Requirement: Output the data that follows exactly, line for line.

═══

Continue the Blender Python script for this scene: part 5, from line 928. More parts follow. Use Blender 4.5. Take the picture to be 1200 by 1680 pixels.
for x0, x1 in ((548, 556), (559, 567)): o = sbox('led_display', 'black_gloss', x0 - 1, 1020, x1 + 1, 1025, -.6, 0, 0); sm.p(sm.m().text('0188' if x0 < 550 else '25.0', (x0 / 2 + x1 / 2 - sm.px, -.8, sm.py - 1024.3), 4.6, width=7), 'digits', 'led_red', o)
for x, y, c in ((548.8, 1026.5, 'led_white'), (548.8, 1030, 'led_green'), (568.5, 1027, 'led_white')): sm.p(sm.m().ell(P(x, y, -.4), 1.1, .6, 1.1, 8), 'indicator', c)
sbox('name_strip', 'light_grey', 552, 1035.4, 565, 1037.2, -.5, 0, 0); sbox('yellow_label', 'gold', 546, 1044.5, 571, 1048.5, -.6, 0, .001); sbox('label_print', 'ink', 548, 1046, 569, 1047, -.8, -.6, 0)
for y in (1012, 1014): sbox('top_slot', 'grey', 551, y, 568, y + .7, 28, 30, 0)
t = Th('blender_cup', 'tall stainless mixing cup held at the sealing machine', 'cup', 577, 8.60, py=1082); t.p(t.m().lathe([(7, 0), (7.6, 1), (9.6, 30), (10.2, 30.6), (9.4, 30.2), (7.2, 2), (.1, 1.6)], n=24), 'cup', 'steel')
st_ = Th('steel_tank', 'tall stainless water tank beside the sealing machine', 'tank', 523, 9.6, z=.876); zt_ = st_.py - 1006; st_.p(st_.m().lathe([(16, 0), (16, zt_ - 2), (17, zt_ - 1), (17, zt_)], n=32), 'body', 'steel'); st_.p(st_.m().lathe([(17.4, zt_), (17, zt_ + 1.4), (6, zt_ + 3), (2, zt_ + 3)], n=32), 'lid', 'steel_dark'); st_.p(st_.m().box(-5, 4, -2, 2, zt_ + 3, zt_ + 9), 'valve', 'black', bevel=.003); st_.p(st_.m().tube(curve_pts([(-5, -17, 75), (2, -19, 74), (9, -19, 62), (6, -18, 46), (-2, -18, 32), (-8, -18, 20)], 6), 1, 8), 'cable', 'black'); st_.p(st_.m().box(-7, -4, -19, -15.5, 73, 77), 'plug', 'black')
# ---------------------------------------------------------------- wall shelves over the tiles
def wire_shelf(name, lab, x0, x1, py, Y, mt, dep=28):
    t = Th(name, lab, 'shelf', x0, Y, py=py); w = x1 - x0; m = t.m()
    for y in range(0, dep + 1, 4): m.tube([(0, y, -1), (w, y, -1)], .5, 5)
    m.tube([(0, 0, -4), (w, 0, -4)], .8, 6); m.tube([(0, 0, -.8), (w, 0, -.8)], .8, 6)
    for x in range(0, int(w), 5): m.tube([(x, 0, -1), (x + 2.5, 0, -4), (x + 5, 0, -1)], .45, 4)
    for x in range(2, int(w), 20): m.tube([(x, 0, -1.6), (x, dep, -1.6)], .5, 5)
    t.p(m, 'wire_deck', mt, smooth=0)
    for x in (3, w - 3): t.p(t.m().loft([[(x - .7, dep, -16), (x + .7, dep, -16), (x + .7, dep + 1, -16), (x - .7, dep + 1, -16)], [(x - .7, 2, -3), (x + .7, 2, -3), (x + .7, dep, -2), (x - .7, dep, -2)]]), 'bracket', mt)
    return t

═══

Answer for this exercise:
Continue the Blender Python script for this scene: part 5, from line 928. More parts follow. Use Blender 4.5. Take the picture to be 1200 by 1680 pixels.
for x0, x1 in ((548, 556), (559, 567)): o = sbox('led_display', 'black_gloss', x0 - 1, 1020, x1 + 1, 1025, -.6, 0, 0); sm.p(sm.m().text('0188' if x0 < 550 else '25.0', (x0 / 2 + x1 / 2 - sm.px, -.8, sm.py - 1024.3), 4.6, width=7), 'digits', 'led_red', o)
for x, y, c in ((548.8, 1026.5, 'led_white'), (548.8, 1030, 'led_green'), (568.5, 1027, 'led_white')): sm.p(sm.m().ell(P(x, y, -.4), 1.1, .6, 1.1, 8), 'indicator', c)
sbox('name_strip', 'light_grey', 552, 1035.4, 565, 1037.2, -.5, 0, 0); sbox('yellow_label', 'gold', 546, 1044.5, 571, 1048.5, -.6, 0, .001); sbox('label_print', 'ink', 548, 1046, 569, 1047, -.8, -.6, 0)
for y in (1012, 1014): sbox('top_slot', 'grey', 551, y, 568, y + .7, 28, 30, 0)
t = Th('blender_cup', 'tall stainless mixing cup held at the sealing machine', 'cup', 577, 8.60, py=1082); t.p(t.m().lathe([(7, 0), (7.6, 1), (9.6, 30), (10.2, 30.6), (9.4, 30.2), (7.2, 2), (.1, 1.6)], n=24), 'cup', 'steel')
st_ = Th('steel_tank', 'tall stainless water tank beside the sealing machine', 'tank', 523, 9.6, z=.876); zt_ = st_.py - 1006; st_.p(st_.m().lathe([(16, 0), (16, zt_ - 2), (17, zt_ - 1), (17, zt_)], n=32), 'body', 'steel'); st_.p(st_.m().lathe([(17.4, zt_), (17, zt_ + 1.4), (6, zt_ + 3), (2, zt_ + 3)], n=32), 'lid', 'steel_dark'); st_.p(st_.m().box(-5, 4, -2, 2, zt_ + 3, zt_ + 9), 'valve', 'black', bevel=.003); st_.p(st_.m().tube(curve_pts([(-5, -17, 75), (2, -19, 74), (9, -19, 62), (6, -18, 46), (-2, -18, 32), (-8, -18, 20)], 6), 1, 8), 'cable', 'black'); st_.p(st_.m().box(-7, -4, -19, -15.5, 73, 77), 'plug', 'black')
# ---------------------------------------------------------------- wall shelves over the tiles
def wire_shelf(name, lab, x0, x1, py, Y, mt, dep=28):
    t = Th(name, lab, 'shelf', x0, Y, py=py); w = x1 - x0; m = t.m()
    for y in range(0, dep + 1, 4): m.tube([(0, y, -1), (w, y, -1)], .5, 5)
    m.tube([(0, 0, -4), (w, 0, -4)], .8, 6); m.tube([(0, 0, -.8), (w, 0, -.8)], .8, 6)
    for x in range(0, int(w), 5): m.tube([(x, 0, -1), (x + 2.5, 0, -4), (x + 5, 0, -1)], .45, 4)
    for x in range(2, int(w), 20): m.tube([(x, 0, -1.6), (x, dep, -1.6)], .5, 5)
    t.p(m, 'wire_deck', mt, smooth=0)
    for x in (3, w - 3): t.p(t.m().loft([[(x - .7, dep, -16), (x + .7, dep, -16), (x + .7, dep + 1, -16), (x - .7, dep + 1, -16)], [(x - .7, 2, -3), (x + .7, 2, -3), (x + .7, dep, -2), (x - .7, dep, -2)]]), 'bracket', mt)
    return t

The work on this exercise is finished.